3D scene scripts
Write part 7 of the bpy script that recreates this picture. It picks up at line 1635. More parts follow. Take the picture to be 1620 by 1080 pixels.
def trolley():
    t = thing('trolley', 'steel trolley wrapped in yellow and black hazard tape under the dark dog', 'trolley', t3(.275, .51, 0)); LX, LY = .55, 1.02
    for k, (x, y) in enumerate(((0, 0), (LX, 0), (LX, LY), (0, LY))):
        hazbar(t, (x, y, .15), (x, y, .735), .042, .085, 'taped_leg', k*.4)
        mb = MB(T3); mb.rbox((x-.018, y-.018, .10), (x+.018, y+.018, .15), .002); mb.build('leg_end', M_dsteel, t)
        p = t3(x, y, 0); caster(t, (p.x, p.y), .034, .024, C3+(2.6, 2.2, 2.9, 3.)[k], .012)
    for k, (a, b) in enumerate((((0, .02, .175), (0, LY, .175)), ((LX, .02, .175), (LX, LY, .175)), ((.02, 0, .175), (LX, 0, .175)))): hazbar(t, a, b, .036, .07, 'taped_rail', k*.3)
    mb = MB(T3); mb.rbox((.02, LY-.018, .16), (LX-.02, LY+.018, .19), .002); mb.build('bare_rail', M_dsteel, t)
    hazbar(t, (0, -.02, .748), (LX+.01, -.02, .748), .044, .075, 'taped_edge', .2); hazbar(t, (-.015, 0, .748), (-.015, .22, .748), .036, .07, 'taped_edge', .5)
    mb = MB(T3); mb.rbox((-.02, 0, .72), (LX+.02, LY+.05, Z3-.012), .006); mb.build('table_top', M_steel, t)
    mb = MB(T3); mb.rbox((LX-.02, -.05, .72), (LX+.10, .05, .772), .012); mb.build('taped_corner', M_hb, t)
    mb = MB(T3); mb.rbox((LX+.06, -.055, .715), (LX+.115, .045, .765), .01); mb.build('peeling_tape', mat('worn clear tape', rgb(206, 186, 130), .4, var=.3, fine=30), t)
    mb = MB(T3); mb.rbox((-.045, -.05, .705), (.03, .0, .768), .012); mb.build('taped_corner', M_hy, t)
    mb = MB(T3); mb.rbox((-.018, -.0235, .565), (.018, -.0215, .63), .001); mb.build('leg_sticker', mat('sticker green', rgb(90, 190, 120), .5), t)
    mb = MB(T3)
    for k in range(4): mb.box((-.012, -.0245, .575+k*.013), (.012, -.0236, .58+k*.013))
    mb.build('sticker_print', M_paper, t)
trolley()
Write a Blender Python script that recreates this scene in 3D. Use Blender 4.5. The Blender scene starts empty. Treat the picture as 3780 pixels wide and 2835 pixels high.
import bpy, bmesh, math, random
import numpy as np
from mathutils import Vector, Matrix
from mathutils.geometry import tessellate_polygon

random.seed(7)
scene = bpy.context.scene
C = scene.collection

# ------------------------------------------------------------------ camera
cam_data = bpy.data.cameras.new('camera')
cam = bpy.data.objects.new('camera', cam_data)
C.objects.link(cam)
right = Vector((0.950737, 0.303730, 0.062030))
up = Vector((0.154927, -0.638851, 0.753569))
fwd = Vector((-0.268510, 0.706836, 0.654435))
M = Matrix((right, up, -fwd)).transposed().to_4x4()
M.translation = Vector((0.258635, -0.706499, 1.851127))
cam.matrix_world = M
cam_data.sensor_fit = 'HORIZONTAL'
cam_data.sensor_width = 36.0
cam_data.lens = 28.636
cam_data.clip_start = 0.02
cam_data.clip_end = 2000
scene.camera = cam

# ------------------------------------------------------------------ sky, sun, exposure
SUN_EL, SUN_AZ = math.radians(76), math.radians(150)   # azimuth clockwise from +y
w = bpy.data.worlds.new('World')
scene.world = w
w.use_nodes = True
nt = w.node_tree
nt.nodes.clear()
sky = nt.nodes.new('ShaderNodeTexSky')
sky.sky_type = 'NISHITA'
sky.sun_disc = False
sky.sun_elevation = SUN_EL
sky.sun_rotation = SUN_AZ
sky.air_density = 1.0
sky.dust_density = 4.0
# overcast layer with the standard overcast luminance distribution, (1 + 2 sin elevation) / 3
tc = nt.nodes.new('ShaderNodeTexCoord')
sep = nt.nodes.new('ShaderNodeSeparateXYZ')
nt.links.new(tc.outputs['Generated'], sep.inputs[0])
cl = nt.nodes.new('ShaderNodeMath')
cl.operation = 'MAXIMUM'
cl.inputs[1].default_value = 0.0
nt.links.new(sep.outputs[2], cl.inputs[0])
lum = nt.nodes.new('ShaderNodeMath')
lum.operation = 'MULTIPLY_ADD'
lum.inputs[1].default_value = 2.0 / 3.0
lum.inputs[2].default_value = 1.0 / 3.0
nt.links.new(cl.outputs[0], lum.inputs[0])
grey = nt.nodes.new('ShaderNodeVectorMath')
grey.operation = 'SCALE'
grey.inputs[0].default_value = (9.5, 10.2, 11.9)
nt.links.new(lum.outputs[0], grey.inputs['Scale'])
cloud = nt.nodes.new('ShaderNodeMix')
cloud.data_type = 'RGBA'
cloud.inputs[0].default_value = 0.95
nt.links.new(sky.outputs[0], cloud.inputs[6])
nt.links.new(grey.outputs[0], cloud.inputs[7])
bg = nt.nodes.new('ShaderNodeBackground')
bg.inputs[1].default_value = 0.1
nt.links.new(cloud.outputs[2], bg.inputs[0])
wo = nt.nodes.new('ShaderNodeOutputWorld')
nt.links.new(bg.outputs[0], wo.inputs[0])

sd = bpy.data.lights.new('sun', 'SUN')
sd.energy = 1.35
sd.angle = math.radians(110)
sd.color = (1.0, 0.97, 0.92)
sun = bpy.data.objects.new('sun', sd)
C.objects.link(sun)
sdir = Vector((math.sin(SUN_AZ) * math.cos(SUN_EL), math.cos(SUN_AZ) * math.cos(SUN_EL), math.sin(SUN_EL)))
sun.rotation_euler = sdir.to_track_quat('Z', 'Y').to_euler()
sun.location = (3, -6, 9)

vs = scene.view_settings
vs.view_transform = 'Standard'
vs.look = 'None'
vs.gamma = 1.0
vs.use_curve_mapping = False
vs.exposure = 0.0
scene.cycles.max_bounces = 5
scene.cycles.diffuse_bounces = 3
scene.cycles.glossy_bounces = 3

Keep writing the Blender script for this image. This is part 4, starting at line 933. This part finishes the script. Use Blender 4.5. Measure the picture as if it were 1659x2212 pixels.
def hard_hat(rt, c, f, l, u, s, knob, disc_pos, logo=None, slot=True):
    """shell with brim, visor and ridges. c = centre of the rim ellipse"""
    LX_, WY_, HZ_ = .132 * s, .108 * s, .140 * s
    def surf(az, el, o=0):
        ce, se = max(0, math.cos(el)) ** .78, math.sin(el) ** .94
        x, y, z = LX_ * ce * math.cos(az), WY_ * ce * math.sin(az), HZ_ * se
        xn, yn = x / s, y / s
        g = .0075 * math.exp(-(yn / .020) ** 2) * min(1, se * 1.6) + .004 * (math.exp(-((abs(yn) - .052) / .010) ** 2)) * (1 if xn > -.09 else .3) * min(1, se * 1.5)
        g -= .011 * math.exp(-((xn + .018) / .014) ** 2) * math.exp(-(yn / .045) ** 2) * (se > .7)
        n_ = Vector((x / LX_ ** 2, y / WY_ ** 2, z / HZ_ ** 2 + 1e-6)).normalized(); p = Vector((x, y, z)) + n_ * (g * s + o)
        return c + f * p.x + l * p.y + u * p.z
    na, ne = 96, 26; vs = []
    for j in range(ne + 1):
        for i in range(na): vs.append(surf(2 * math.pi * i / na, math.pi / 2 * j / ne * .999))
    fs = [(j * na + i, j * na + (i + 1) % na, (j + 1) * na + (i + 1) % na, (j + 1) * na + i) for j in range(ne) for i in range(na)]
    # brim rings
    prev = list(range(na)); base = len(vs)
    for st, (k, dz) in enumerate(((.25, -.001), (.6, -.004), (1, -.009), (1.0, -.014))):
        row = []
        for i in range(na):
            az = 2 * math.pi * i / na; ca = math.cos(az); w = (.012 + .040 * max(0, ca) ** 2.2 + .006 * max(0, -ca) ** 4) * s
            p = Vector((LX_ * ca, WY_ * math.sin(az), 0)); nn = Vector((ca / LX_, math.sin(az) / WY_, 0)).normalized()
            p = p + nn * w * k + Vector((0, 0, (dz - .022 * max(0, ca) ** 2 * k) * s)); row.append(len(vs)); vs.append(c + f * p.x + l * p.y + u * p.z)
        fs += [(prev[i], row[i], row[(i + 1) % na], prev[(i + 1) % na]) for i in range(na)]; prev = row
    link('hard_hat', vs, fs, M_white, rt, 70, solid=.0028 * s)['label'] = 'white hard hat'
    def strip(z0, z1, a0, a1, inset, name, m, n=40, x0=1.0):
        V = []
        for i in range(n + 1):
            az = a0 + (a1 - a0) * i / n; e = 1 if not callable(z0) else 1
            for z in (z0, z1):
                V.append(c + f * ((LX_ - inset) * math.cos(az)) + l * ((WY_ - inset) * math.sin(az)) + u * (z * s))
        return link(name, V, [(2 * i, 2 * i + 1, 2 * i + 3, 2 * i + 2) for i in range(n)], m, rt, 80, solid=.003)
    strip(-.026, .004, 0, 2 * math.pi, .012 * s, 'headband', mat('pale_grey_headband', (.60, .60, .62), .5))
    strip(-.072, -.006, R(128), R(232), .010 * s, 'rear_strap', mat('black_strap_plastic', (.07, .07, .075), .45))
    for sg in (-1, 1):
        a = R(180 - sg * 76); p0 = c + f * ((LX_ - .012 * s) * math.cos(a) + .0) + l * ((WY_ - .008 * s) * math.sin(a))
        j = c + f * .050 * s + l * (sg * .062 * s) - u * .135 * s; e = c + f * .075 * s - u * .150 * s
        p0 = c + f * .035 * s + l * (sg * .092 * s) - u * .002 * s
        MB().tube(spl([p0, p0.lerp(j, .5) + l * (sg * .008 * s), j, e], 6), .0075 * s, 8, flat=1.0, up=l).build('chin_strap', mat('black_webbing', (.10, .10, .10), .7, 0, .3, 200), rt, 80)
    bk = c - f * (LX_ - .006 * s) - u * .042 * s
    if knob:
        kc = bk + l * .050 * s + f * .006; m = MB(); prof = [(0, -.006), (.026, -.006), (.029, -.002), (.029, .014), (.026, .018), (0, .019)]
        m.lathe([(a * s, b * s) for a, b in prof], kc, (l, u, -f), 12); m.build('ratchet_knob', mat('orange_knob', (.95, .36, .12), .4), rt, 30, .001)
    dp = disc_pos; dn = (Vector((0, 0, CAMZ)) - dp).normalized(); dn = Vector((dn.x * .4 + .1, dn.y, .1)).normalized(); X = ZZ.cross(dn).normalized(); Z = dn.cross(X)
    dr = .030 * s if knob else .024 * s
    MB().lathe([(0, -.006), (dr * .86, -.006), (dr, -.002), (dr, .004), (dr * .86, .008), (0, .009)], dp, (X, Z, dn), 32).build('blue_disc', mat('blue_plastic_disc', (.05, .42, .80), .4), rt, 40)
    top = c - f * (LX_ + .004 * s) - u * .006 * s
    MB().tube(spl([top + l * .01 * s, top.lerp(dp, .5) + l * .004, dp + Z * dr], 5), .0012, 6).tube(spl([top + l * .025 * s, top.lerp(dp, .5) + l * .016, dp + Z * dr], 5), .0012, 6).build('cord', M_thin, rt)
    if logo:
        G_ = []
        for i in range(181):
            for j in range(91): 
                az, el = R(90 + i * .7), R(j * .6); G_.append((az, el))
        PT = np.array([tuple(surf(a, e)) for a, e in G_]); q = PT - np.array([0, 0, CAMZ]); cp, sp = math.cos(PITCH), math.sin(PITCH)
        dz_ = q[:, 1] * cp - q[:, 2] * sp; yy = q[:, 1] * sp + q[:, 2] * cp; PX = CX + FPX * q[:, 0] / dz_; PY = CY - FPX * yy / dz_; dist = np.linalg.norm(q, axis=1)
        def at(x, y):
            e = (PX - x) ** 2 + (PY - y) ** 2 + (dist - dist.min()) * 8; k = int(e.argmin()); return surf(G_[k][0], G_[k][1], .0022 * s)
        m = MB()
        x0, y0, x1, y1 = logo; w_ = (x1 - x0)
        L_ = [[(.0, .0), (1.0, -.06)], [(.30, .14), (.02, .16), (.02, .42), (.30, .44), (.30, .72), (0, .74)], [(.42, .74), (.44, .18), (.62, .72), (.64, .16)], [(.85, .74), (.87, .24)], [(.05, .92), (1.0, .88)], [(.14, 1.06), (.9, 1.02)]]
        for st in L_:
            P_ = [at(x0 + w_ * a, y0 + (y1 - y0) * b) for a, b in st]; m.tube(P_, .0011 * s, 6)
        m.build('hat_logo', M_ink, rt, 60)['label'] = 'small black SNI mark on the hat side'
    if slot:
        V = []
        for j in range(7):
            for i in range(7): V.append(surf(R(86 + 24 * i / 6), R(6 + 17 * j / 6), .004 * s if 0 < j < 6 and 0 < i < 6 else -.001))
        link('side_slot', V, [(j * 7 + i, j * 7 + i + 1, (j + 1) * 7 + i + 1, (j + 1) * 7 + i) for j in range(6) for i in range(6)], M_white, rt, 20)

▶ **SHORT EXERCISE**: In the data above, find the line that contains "Write a Blender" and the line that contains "C = scene.collection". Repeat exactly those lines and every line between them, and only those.

▶ **WRITTEN ANSWER**:
Write a Blender Python script that recreates this scene in 3D. Use Blender 4.5. The Blender scene starts empty. Treat the picture as 3780 pixels wide and 2835 pixels high.
import bpy, bmesh, math, random
import numpy as np
from mathutils import Vector, Matrix
from mathutils.geometry import tessellate_polygon

random.seed(7)
scene = bpy.context.scene
C = scene.collection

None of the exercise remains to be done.